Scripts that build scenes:
◆ ◆ ◆
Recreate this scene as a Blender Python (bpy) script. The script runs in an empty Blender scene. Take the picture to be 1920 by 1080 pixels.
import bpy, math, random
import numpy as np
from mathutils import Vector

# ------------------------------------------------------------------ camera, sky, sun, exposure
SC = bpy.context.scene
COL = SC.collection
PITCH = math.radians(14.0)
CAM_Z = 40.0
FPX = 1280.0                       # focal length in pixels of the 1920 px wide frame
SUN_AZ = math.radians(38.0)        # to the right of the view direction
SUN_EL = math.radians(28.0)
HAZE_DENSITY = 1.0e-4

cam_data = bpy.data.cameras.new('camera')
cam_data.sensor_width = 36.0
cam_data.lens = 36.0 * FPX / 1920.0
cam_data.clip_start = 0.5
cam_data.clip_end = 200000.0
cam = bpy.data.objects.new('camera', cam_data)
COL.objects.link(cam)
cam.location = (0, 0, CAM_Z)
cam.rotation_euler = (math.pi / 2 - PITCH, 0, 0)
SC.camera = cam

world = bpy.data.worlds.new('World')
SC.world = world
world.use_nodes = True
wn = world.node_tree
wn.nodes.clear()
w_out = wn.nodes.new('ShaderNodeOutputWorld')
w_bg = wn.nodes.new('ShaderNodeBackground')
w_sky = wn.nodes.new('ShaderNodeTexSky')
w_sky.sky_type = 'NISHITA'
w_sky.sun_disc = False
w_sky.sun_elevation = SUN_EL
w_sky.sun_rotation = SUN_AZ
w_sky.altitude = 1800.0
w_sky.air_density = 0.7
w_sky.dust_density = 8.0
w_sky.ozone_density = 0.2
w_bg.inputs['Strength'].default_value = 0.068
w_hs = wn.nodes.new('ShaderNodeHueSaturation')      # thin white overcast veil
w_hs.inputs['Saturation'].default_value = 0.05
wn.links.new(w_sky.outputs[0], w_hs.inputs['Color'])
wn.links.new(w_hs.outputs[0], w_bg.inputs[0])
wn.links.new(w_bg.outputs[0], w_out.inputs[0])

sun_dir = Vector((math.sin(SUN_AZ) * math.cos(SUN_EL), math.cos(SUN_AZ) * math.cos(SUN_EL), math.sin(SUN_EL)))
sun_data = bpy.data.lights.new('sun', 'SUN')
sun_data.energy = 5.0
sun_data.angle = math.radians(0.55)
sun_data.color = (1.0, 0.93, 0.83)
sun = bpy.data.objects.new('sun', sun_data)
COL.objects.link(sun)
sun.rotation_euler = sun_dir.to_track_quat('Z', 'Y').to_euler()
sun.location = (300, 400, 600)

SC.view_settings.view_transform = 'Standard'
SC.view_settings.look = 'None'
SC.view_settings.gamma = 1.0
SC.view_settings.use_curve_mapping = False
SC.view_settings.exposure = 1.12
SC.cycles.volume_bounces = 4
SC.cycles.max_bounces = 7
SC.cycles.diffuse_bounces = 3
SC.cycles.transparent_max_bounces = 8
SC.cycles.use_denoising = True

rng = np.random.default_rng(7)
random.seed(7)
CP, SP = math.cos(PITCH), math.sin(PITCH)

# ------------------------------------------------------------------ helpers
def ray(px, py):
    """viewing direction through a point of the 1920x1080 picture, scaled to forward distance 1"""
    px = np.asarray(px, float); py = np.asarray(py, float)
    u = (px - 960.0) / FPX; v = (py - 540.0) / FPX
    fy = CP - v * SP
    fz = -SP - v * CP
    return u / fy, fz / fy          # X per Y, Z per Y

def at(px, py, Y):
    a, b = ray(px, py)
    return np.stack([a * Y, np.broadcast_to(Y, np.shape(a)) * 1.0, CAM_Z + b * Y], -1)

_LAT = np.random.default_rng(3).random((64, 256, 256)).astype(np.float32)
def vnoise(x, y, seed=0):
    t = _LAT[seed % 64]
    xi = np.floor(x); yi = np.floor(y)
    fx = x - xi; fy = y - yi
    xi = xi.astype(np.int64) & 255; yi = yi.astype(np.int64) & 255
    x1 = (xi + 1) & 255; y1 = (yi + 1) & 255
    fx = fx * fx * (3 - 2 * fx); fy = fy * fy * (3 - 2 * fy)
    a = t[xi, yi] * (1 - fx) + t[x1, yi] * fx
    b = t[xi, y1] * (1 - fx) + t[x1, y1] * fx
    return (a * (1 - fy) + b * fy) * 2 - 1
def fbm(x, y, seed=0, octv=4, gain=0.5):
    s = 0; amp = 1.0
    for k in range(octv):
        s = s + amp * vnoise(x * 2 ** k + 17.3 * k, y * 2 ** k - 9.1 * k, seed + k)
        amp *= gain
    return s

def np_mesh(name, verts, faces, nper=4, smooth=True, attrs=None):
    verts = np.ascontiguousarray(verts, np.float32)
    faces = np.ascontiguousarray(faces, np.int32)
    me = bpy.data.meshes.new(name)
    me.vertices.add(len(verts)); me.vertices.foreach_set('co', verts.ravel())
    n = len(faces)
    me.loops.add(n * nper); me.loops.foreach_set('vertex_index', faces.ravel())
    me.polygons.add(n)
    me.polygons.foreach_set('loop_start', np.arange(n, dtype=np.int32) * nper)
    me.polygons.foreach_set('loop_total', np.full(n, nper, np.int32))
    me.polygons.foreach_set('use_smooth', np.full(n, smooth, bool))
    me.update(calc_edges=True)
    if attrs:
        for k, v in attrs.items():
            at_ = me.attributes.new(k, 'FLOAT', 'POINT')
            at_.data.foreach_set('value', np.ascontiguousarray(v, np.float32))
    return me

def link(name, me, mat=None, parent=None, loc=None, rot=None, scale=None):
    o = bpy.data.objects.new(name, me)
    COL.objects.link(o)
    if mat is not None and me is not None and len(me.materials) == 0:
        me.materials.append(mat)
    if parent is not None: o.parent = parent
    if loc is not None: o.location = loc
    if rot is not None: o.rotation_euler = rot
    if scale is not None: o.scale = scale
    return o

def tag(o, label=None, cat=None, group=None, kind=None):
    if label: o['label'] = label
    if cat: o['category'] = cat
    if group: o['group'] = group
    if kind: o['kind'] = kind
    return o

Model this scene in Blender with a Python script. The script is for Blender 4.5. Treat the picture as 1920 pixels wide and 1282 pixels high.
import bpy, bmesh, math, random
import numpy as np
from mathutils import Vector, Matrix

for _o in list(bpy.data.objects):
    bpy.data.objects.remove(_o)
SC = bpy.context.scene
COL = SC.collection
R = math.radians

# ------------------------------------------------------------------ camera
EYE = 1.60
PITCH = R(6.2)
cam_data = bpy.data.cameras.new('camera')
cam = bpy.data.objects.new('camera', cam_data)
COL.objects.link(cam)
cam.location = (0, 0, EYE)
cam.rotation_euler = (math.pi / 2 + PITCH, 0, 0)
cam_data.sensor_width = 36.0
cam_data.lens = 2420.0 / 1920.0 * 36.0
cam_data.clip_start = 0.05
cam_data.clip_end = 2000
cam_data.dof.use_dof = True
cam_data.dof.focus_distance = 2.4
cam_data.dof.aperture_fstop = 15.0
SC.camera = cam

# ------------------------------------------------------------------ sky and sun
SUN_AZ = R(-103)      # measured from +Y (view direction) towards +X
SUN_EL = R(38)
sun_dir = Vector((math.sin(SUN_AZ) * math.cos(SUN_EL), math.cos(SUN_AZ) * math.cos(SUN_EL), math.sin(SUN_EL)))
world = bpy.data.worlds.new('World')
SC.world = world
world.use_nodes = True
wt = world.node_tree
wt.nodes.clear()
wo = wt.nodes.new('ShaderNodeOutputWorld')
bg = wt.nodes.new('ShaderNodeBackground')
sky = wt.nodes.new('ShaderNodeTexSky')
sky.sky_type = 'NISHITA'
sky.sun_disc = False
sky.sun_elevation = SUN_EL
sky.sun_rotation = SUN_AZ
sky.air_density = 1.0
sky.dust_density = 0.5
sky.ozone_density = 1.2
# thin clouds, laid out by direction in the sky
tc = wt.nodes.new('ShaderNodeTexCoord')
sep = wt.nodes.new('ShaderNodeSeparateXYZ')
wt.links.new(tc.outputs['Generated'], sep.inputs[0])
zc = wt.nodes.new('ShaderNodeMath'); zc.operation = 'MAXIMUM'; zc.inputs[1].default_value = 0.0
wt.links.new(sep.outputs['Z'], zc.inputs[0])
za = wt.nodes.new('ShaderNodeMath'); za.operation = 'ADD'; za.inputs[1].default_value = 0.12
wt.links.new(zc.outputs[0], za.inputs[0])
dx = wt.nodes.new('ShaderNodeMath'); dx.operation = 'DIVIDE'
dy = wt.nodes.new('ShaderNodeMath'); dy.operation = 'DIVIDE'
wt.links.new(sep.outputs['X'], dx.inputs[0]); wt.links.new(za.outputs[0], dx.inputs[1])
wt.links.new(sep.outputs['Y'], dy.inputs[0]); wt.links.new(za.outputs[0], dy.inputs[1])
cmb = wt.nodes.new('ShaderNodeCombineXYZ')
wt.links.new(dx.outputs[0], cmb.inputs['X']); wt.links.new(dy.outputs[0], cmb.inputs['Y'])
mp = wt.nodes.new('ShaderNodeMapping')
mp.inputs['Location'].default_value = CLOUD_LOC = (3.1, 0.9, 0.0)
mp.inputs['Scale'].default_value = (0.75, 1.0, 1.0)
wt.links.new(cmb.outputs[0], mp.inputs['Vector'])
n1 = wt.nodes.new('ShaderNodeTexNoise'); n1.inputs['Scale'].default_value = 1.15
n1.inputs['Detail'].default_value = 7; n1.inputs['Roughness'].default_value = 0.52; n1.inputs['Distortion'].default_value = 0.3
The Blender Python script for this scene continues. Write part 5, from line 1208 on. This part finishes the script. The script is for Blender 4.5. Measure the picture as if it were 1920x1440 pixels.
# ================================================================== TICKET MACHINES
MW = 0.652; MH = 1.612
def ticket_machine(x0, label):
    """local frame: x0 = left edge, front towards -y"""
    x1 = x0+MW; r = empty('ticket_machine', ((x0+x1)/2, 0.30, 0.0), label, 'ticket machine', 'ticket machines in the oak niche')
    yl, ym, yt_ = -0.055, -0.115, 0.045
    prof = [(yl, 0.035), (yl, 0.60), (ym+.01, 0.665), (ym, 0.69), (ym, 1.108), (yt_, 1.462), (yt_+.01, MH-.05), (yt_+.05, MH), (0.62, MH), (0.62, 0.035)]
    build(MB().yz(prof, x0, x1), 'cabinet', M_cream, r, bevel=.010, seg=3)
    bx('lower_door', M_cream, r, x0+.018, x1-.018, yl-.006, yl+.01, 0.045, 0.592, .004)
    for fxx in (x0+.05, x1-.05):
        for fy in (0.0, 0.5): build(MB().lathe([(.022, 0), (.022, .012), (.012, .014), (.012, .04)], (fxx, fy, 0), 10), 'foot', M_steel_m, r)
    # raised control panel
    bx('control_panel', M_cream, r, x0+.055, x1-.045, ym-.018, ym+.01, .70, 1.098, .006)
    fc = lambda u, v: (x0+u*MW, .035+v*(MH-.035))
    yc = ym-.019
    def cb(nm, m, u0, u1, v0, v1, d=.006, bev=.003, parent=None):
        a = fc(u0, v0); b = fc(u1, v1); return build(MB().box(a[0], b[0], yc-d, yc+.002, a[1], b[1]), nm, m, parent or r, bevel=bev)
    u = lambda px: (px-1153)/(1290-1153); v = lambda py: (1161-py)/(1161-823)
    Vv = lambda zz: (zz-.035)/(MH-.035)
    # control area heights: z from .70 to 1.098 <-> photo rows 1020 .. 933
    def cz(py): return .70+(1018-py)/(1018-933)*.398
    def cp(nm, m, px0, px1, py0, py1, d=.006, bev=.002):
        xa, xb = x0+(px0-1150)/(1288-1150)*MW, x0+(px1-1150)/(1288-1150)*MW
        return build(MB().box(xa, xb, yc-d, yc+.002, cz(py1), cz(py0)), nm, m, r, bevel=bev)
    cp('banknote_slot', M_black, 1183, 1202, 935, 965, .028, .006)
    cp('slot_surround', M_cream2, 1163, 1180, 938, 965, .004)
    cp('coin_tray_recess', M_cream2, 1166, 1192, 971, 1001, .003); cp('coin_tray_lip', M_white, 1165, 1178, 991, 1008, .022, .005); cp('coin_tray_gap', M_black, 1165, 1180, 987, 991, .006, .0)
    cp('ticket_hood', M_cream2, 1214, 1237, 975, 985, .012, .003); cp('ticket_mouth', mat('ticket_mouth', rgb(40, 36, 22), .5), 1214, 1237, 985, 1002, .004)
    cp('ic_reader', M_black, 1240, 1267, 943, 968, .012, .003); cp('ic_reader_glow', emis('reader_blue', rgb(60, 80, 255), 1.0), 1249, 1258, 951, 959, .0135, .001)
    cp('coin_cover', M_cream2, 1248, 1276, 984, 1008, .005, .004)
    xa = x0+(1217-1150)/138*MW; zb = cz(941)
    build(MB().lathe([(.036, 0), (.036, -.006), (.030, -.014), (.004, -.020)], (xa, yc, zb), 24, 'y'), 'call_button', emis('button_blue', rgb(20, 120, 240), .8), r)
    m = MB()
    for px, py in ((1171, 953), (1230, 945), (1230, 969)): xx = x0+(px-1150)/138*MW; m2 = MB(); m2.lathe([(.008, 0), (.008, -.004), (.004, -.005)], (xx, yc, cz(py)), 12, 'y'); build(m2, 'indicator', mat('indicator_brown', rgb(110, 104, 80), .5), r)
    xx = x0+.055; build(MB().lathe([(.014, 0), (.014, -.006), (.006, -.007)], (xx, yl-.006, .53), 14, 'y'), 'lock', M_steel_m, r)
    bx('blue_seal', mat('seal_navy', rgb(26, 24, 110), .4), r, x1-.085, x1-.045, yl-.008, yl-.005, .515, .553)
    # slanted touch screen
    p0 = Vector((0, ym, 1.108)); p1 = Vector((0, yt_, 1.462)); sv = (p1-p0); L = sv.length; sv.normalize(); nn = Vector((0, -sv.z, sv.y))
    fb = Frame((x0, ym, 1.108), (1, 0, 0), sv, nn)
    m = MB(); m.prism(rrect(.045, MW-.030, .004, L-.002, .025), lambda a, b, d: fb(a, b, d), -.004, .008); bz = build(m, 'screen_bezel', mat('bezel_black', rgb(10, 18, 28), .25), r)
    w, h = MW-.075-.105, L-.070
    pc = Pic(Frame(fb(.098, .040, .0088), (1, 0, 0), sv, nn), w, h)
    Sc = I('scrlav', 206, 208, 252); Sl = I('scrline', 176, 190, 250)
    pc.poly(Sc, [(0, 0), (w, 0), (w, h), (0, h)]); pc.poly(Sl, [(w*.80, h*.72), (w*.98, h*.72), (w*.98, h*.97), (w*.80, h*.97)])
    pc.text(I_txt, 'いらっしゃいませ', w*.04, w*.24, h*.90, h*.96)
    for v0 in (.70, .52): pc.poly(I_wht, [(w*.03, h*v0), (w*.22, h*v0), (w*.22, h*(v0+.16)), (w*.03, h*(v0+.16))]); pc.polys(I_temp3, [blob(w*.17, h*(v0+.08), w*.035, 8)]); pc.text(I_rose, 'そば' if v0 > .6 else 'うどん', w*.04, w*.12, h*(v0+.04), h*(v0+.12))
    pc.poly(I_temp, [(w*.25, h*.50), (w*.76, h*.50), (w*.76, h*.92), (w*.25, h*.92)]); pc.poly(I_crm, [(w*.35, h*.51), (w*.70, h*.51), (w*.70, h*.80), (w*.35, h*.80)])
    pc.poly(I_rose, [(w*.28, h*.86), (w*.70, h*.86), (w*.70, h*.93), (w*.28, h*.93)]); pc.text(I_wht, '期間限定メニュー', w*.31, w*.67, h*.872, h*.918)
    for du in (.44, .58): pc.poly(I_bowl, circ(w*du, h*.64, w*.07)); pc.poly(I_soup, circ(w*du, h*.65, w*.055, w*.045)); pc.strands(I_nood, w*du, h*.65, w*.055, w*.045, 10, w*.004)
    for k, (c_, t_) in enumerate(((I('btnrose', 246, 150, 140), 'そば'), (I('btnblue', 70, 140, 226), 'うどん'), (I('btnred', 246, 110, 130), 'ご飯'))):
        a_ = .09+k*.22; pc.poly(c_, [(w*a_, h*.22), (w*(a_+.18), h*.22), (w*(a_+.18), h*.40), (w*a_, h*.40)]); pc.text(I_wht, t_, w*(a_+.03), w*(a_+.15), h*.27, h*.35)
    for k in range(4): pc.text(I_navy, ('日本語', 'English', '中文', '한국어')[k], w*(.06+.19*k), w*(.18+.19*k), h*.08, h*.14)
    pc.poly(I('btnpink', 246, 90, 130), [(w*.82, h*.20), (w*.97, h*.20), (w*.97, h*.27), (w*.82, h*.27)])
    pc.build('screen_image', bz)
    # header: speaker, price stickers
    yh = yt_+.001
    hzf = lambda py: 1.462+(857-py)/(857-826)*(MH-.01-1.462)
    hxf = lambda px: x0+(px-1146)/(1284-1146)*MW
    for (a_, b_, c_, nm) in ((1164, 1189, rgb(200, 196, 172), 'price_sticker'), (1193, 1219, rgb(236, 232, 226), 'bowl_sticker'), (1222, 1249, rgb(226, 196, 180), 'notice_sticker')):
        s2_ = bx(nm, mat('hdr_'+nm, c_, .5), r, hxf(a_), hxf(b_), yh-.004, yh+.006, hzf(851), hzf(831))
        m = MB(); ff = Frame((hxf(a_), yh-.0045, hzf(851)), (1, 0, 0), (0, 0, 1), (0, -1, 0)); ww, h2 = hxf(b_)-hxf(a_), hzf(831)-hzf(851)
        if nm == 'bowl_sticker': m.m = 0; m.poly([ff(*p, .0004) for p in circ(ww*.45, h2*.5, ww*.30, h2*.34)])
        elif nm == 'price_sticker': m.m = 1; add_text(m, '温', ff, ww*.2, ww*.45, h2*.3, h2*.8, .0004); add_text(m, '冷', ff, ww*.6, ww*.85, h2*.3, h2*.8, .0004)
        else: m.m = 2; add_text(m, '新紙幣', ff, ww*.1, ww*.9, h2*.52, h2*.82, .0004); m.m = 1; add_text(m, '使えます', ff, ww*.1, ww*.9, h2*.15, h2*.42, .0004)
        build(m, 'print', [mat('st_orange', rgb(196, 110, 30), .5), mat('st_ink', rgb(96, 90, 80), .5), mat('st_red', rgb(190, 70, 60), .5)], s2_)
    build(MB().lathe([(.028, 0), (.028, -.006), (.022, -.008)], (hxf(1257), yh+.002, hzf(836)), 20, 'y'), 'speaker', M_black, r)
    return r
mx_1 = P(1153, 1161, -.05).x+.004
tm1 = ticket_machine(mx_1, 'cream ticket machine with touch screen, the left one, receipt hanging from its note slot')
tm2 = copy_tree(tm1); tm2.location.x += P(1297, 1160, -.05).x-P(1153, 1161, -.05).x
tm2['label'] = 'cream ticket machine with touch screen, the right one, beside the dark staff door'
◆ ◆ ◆
The request:
Check each line of the entries above, and show every one holding the word "with".

In response:
Model this scene in Blender with a Python script. The script is for Blender 4.5. Treat the picture as 1920 pixels wide and 1282 pixels high.
tm1 = ticket_machine(mx_1, 'cream ticket machine with touch screen, the left one, receipt hanging from its note slot')
tm2['label'] = 'cream ticket machine with touch screen, the right one, beside the dark staff door'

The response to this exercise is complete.